The CEO of Green Biofuels Ireland, in his lobbying, drew our attention to the fact that the Bill had been introduced later than intended. The Minister of State argued that acceptance of our amendments could further delay the legislation. If they are accepted on Report Stage in this House, the relevant statutory instruments could then be sent to the European Commission. We have reason to believe they would be approved quickly, thereby enabling the legislation to be enacted and implemented by 1 July. I gather the jobs of 22 people in County Wexford may be at stake if we delay the legislation unnecessarily. The way to avoid delaying the Bill is to accept the amendments on Report Stage, draw up the statutory instruments and submit them to the European Union.

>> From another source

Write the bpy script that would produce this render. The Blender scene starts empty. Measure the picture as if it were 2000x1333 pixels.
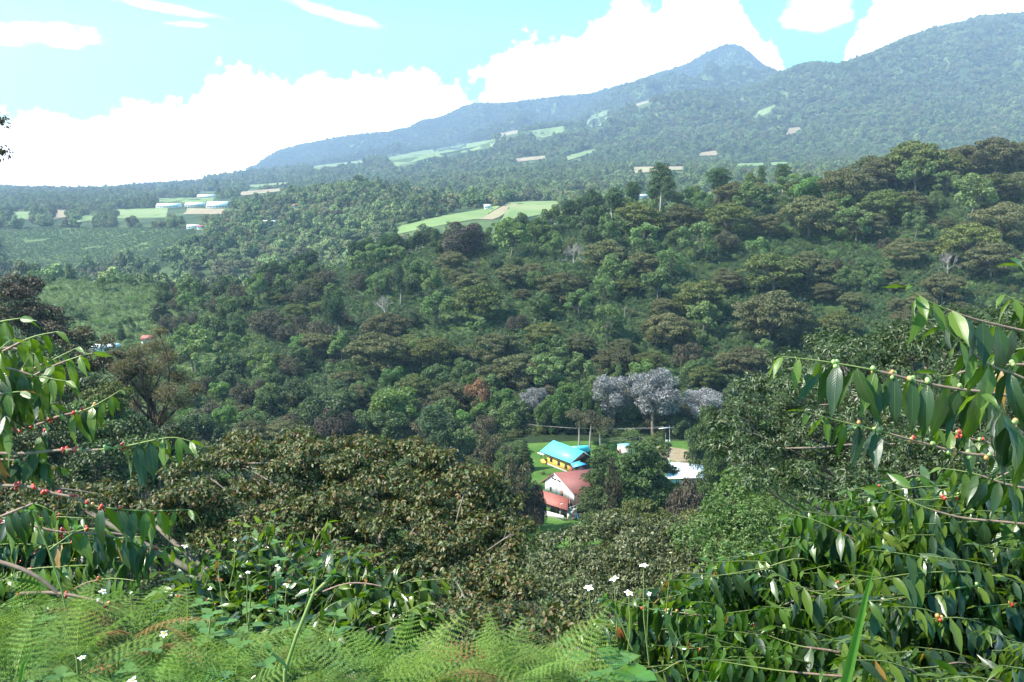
import bpy, math, random
import numpy as np
from mathutils import Vector, Matrix, Euler

R = math.radians
random.seed(7)
rng = np.random.default_rng(7)
scene = bpy.context.scene
col = scene.collection

# ------------------------------------------------------------------ camera
FPX = 1950.0
PITCH = math.atan(316.5 / FPX)
cam_d = bpy.data.cameras.new("camera")
cam = bpy.data.objects.new("camera", cam_d)
col.objects.link(cam)
cam_d.sensor_width = 36.0
cam_d.lens = 36.0 * FPX / 2000.0
cam_d.clip_start = 0.05
cam_d.clip_end = 40000
cam.location = (0, 0, 0)
cam.rotation_euler = (math.pi / 2 - PITCH, 0, 0)
scene.camera = cam

# ------------------------------------------------------------------ light
SUN_TO = Vector((-0.64, -0.18, 0.75)).normalized()
sun_el = math.asin(SUN_TO.z)
sun_d = bpy.data.lights.new("sun", 'SUN')
sun_d.energy = 5.0
sun_d.angle = R(0.5)
sun_d.color = (1.0, 0.95, 0.87)
sun = bpy.data.objects.new("sun", sun_d)
col.objects.link(sun)
sun.rotation_euler = SUN_TO.to_track_quat('Z', 'Y').to_euler()

scene.view_settings.view_transform = 'Standard'
scene.view_settings.look = 'None'
scene.view_settings.gamma = 1
scene.view_settings.use_curve_mapping = False
scene.view_settings.exposure = 1.55
scene.render.engine = 'CYCLES'
scene.cycles.use_denoising = True
scene.cycles.max_bounces = 5
scene.cycles.diffuse_bounces = 3
scene.cycles.glossy_bounces = 2
scene.cycles.transmission_bounces = 3
scene.cycles.volume_bounces = 0
scene.cycles.caustics_reflective = False
scene.cycles.caustics_refractive = False
scene.cycles.sample_clamp_indirect = 4.0


class NT:
    """small helper round a node tree"""
    def __init__(s, t):
        s.t = t; s.n = t.nodes; s.l = t.links
    def new(s, ty, **kw):
        n = s.n.new(ty)
        for k, v in kw.items():
            setattr(n, k, v)
        return n
    def val(s, x, sock):
        if x is None: return
        if hasattr(x, 'is_linked') or isinstance(x, bpy.types.NodeSocket):
            s.l.new(x, sock)
        else:
            sock.default_value = x
    def m(s, op, a, b=None, c=None, clamp=False):
        n = s.n.new('ShaderNodeMath'); n.operation = op; n.use_clamp = clamp
        s.val(a, n.inputs[0]); s.val(b, n.inputs[1]); s.val(c, n.inputs[2])
        return n.outputs[0]
    def mix(s, f, a, b):
        n = s.n.new('ShaderNodeMix'); n.data_type = 'RGBA'
        s.val(f, n.inputs[0])
        s.val(a if not isinstance(a, tuple) else (*a[:3], 1), n.inputs[6])
        s.val(b if not isinstance(b, tuple) else (*b[:3], 1), n.inputs[7])
        return n.outputs[2]
    def ramp(s, f, stops, interp='LINEAR'):
        n = s.n.new('ShaderNodeValToRGB'); r = n.color_ramp; r.interpolation = interp
        while len(r.elements) < len(stops): r.elements.new(0.5)
        for e, (p, c) in zip(r.elements, stops):
            e.position = p; e.color = (*c, 1)
        s.val(f, n.inputs[0])
        return n.outputs[0]
    def noise(s, vec, scale, detail=3, rough=0.5, out=0):
        n = s.n.new('ShaderNodeTexNoise')
        s.val(vec, n.inputs['Vector'])
        n.inputs['Scale'].default_value = scale
        n.inputs['Detail'].default_value = detail
        n.inputs['Roughness'].default_value = rough
        return n.outputs[out]


# ------------------------------------------------------------------ world: sky with cumulus
def px_az(px): return math.atan((px - 1000) / FPX)

def py_el(py, px=1000):
    v = (666.5 - py) / FPX
    e = (v * math.cos(PITCH) - math.sin(PITCH)) / (math.cos(PITCH) + v * math.sin(PITCH))
    return math.atan(e)

world = bpy.data.worlds.new("World")
scene.world = world
world.use_nodes = True
W = NT(world.node_tree)
W.n.clear()
sky = W.new('ShaderNodeTexSky', sky_type='NISHITA', sun_disc=False)
sky.sun_elevation = sun_el
sky.sun_rotation = math.atan2(SUN_TO.x, SUN_TO.y)
sky.altitude = 1500
sky.air_density = 1.0
sky.dust_density = 0.4
sky.ozone_density = 1.0
tc = W.new('ShaderNodeTexCoord')
sx = W.new('ShaderNodeSeparateXYZ')
W.l.new(tc.outputs['Generated'], sx.inputs[0])
X, Y, Z = sx.outputs
az = W.m('ARCTAN2', X, Y)
hyp = W.m('SQRT', W.m('ADD', W.m('MULTIPLY', X, X), W.m('MULTIPLY', Y, Y)))
el = W.m('ARCTAN2', Z, hyp)
tops = [(-500, 320), (-300, 290), (-100, 240), (0, 230), (100, 226), (200, 222), (285, 208), (410, 200), (422, 150), (470, 135),
        (550, 150), (650, 142), (740, 152), (800, 160), (850, 168), (905, 160), (935, 145), (960, 115), (1020, 76), (1080, 66),
        (1150, 45), (1230, 12), (1300, -18), (1380, -14), (1435, 30), (1462, 82), (1500, 130), (1530, 160), (1612, 160),
        (1636, 90), (1665, 40), (1740, -10), (1850, -40), (2000, -60), (2200, 60), (2450, 310)]
fc = W.new('ShaderNodeFloatCurve')
AZ0, AZ1 = px_az(-500), px_az(2450)
azn = W.m('DIVIDE', W.m('SUBTRACT', az, AZ0), AZ1 - AZ0, clamp=True)
cv = fc.mapping.curves[0]
while len(cv.points) < len(tops): cv.points.new(0.5, 0.5)
ts = sorted(((px_az(p) - AZ0) / (AZ1 - AZ0), (py_el(q) + 0.1) / 0.5) for p, q in tops)
for pt, (a, b) in zip(cv.points, ts):
    pt.location = (a, b); pt.handle_type = 'AUTO'
fc.mapping.use_clip = False
fc.mapping.update()
W.l.new(azn, fc.inputs['Value'])
top = W.m('SUBTRACT', W.m('MULTIPLY', fc.outputs[0], 0.5), 0.1)
cn = W.noise(tc.outputs['Generated'], 16.0, 8, 0.62)
cn2 = W.noise(tc.outputs['Generated'], 55.0, 4, 0.6)
pert = W.m('ADD', W.m('MULTIPLY', W.m('SUBTRACT', cn, 0.5), 0.12), W.m('MULTIPLY', W.m('SUBTRACT', cn2, 0.5), 0.045))
dist = W.m('SUBTRACT', W.m('ADD', top, pert), el)
mask = W.m('MULTIPLY', dist, 1 / 0.011, clamp=True)

def wisp(px, py, wx, wy, amt, slope=0.0):
    a0, e0 = px_az(px), py_el(py)
    da = W.m('SUBTRACT', az, a0)
    de = W.m('SUBTRACT', W.m('SUBTRACT', el, e0), W.m('MULTIPLY', da, slope))
    q = W.m('ADD', W.m('POWER', W.m('ABSOLUTE', W.m('DIVIDE', da, wx / FPX)), 2.0),
            W.m('POWER', W.m('ABSOLUTE', W.m('DIVIDE', de, wy / FPX)), 2.0))
    g = W.m('SUBTRACT', 1.0, q)
    g = W.m('ADD', g, W.m('MULTIPLY', W.m('SUBTRACT', W.m('ADD', W.m('MULTIPLY', wn, .7), W.m('MULTIPLY', cn2, .3)), 0.52), 6.5))
    return W.m('MULTIPLY', g, amt, clamp=True)

mp = W.new('ShaderNodeMapping'); mp.inputs['Scale'].default_value = (1, 1, 4.0)
W.l.new(tc.outputs['Generated'], mp.inputs['Vector'])
wn = W.noise(mp.outputs[0], 9.0, 7, 0.6)
for a in [(90, 96, 125, 24, .9, 0), (1575, 30, 55, 38, .8, 0), (660, 28, 110, 12, .5, -.25), (400, 62, 50, 6, .6, 0), (360, 35, 110, 9, .45, -.15), (255, 6, 60, 9, .6, 0),
          (-700, 0, 400, 60, .8, .1), (2900, 10, 500, 70, .8, 0), (1000, -900, 900, 130, .5, 0), (-2500, -300, 1500, 200, .7, .1)]:
    mask = W.m('MAXIMUM', mask, wisp(*a))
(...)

During the previous debate on the Bill I outlined the basic tenets of the Fine Gael Party, namely, that we must support domestic production, ensure food production is not displaced by the production of raw materials for bio-fuels either in Ireland, where this is not an issue, or in Brazil and other countries. We must ensure agricultural production is not displaced in Brazil and elsewhere and rainforests are not cut down. The introduction of standardisation in Europe would assist in achieving these objectives.

I commend the amendments to the Minister. We would be pleased to accept any changes to our amendments should the Department believe they are necessary. I urge the Minister to accept the amendments on Report Stage to enable the Bill to be passed and the deadline of 1 July for its implementation to be met.

Progress reported; Committee to sit again.